Copy the listing verbatim, excluding any images found in it.

= = =

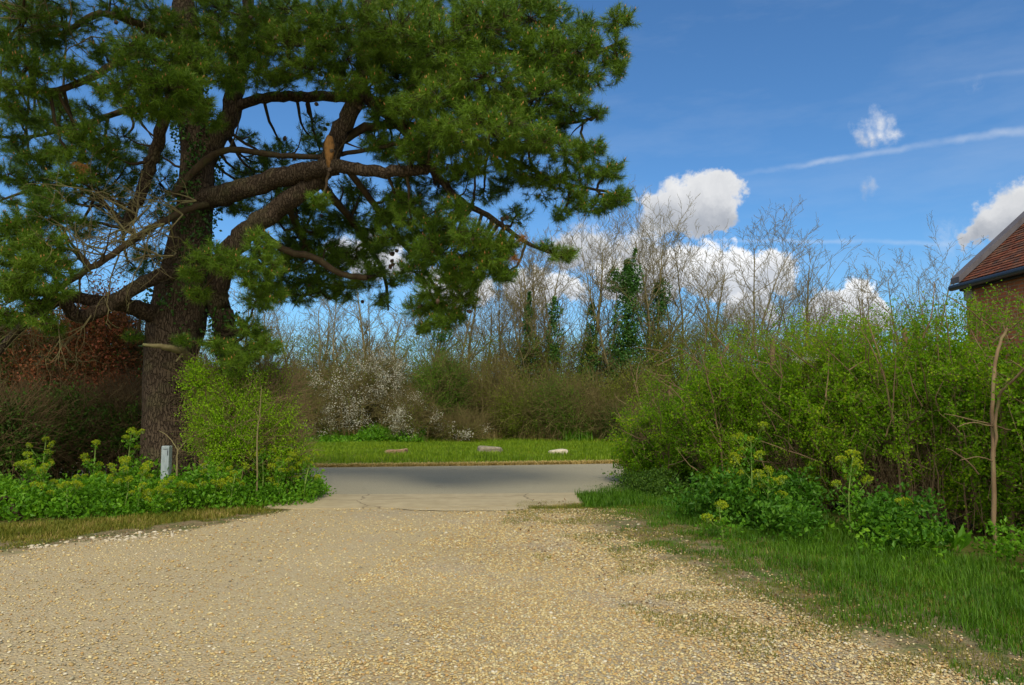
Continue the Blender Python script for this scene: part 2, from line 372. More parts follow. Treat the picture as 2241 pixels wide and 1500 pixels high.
STONES = [(0, (0.458, 0.351, 0.194)), (.13, (0.581, 0.486, 0.246)), (.27, (0.493, 0.360, 0.140)), (.40, (0.634, 0.576, 0.337)), (.50, (0.370, 0.270, 0.113)),
          (.60, (0.546, 0.423, 0.183)), (.70, (0.352, 0.333, 0.231)), (.78, (0.598, 0.522, 0.288)), (.86, (0.440, 0.270, 0.098)), (.92, (0.616, 0.585, 0.464)), (.965, (0.194, 0.189, 0.148))]
def gravel(q):
    gi = q.n('ShaderNodeNewGeometry'); pos = gi.outputs['Position']
    def vor(sc):
        v = q.n('ShaderNodeTexVoronoi'); q.set(v.inputs['Vector'], pos); v.inputs['Scale'].default_value = sc
        s = q.n('ShaderNodeSeparateColor'); q.set(s.inputs[0], v.outputs['Color']); return v.outputs['Distance'], s
    dA, sA = vor(52)
    col = q.ramp(sA.outputs[0], STONES, 'CONSTANT')
    col = q.mix(q.mr(dA, .35, .75, 0, .75), col, (.22, .155, .085))
    big = q.noise(pos, .9, 4, .6)
    col = q.mix(q.mr(big, .54, .72, 0, .5), col, (.30, .285, .27))
    for (ax, ay, ar) in ((1.05, 4.55, 1.1), (-1.9, 11.1, .9), (1.9, 4.9, .7)):
        dq = q.vm('DISTANCE', q.vm('MULTIPLY', pos, (1, 1, 0)), (ax, ay, 0)); col = q.mix(q.m('MULTIPLY', q.mr(dq, 0, ar, 1, 0, True), q.mr(q.noise(pos, 7, 5, .7), .42, .58, 0, .75)), col, (.20, .19, .185))
    fine = q.noise(pos, 2.7, 4, .6)
    col = q.mix(q.mr(fine, .3, .7, .0, .22), col, (.40, .30, .16))
    sx = q.n('ShaderNodeSeparateXYZ'); q.set(sx.inputs[0], pos)
    lf = q.mr(q.m('ADD', sx.outputs[0], q.m('MULTIPLY', q.m('SUBTRACT', q.noise(pos, .8, 4, .6), .5), 4)), .2, -2.2, .12, .62, True)
    col = q.mix(lf, col, q.mix(q.noise(pos, 22, 4, .7), (.33, .275, .165), (.55, .475, .315)))
    e = q.n('ShaderNodeAttribute', attribute_name='edge').outputs['Fac']
    m = q.m('ADD', e, q.m('MULTIPLY', q.m('SUBTRACT', q.noise(pos, 2.4, 6, .68), .5), 1.5))
    soil = q.mix(q.mr(q.noise(pos, 34, 5, .7), .3, .7), (.075, .06, .03), (.30, .235, .135)); soil = q.mix(q.mr(dA, .2, .45, .45, 0), soil, col)
    soil = q.mix(q.mr(q.noise(pos, 5, 4), .45, .6), soil, (.10, .125, .035))
    col = q.mix(q.mr(m, .2, .75), col, soil)
    return pbsdf(q, col, .85, q.m('SUBTRACT', 1, dA), .9, .014, .25)
M['gravel'] = mat('gravel_surface', gravel)
def pebble(q):
    gi = q.n('ShaderNodeNewGeometry')
    c = q.ramp(gi.outputs['Random Per Island'], STONES, 'CONSTANT')
    big = q.noise(gi.outputs['Position'], .9, 4, .6)
    c = q.mix(q.mr(big, .54, .72, 0, .5), c, (.30, .285, .27))
    c = q.mix(q.mr(q.noise(gi.outputs['Position'], 90, 3), .4, .7, 0, .35), c, (.36, .25, .13))
    return pbsdf(q, c, .7, spec=.35)
M['pebble'] = mat('pebbles', pebble)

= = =

| Full response |
Continue the Blender Python script for this scene: part 2, from line 372. More parts follow. Treat the picture as 2241 pixels wide and 1500 pixels high.
STONES = [(0, (0.458, 0.351, 0.194)), (.13, (0.581, 0.486, 0.246)), (.27, (0.493, 0.360, 0.140)), (.40, (0.634, 0.576, 0.337)), (.50, (0.370, 0.270, 0.113)),
          (.60, (0.546, 0.423, 0.183)), (.70, (0.352, 0.333, 0.231)), (.78, (0.598, 0.522, 0.288)), (.86, (0.440, 0.270, 0.098)), (.92, (0.616, 0.585, 0.464)), (.965, (0.194, 0.189, 0.148))]
def gravel(q):
    gi = q.n('ShaderNodeNewGeometry'); pos = gi.outputs['Position']
    def vor(sc):
        v = q.n('ShaderNodeTexVoronoi'); q.set(v.inputs['Vector'], pos); v.inputs['Scale'].default_value = sc
        s = q.n('ShaderNodeSeparateColor'); q.set(s.inputs[0], v.outputs['Color']); return v.outputs['Distance'], s
    dA, sA = vor(52)
    col = q.ramp(sA.outputs[0], STONES, 'CONSTANT')
    col = q.mix(q.mr(dA, .35, .75, 0, .75), col, (.22, .155, .085))
    big = q.noise(pos, .9, 4, .6)
    col = q.mix(q.mr(big, .54, .72, 0, .5), col, (.30, .285, .27))
    for (ax, ay, ar) in ((1.05, 4.55, 1.1), (-1.9, 11.1, .9), (1.9, 4.9, .7)):
        dq = q.vm('DISTANCE', q.vm('MULTIPLY', pos, (1, 1, 0)), (ax, ay, 0)); col = q.mix(q.m('MULTIPLY', q.mr(dq, 0, ar, 1, 0, True), q.mr(q.noise(pos, 7, 5, .7), .42, .58, 0, .75)), col, (.20, .19, .185))
    fine = q.noise(pos, 2.7, 4, .6)
    col = q.mix(q.mr(fine, .3, .7, .0, .22), col, (.40, .30, .16))
    sx = q.n('ShaderNodeSeparateXYZ'); q.set(sx.inputs[0], pos)
    lf = q.mr(q.m('ADD', sx.outputs[0], q.m('MULTIPLY', q.m('SUBTRACT', q.noise(pos, .8, 4, .6), .5), 4)), .2, -2.2, .12, .62, True)
    col = q.mix(lf, col, q.mix(q.noise(pos, 22, 4, .7), (.33, .275, .165), (.55, .475, .315)))
    e = q.n('ShaderNodeAttribute', attribute_name='edge').outputs['Fac']
    m = q.m('ADD', e, q.m('MULTIPLY', q.m('SUBTRACT', q.noise(pos, 2.4, 6, .68), .5), 1.5))
    soil = q.mix(q.mr(q.noise(pos, 34, 5, .7), .3, .7), (.075, .06, .03), (.30, .235, .135)); soil = q.mix(q.mr(dA, .2, .45, .45, 0), soil, col)
    soil = q.mix(q.mr(q.noise(pos, 5, 4), .45, .6), soil, (.10, .125, .035))
    col = q.mix(q.mr(m, .2, .75), col, soil)
    return pbsdf(q, col, .85, q.m('SUBTRACT', 1, dA), .9, .014, .25)
M['gravel'] = mat('gravel_surface', gravel)
def pebble(q):
    gi = q.n('ShaderNodeNewGeometry')
    c = q.ramp(gi.outputs['Random Per Island'], STONES, 'CONSTANT')
    big = q.noise(gi.outputs['Position'], .9, 4, .6)
    c = q.mix(q.mr(big, .54, .72, 0, .5), c, (.30, .285, .27))
    c = q.mix(q.mr(q.noise(gi.outputs['Position'], 90, 3), .4, .7, 0, .35), c, (.36, .25, .13))
    return pbsdf(q, c, .7, spec=.35)
M['pebble'] = mat('pebbles', pebble)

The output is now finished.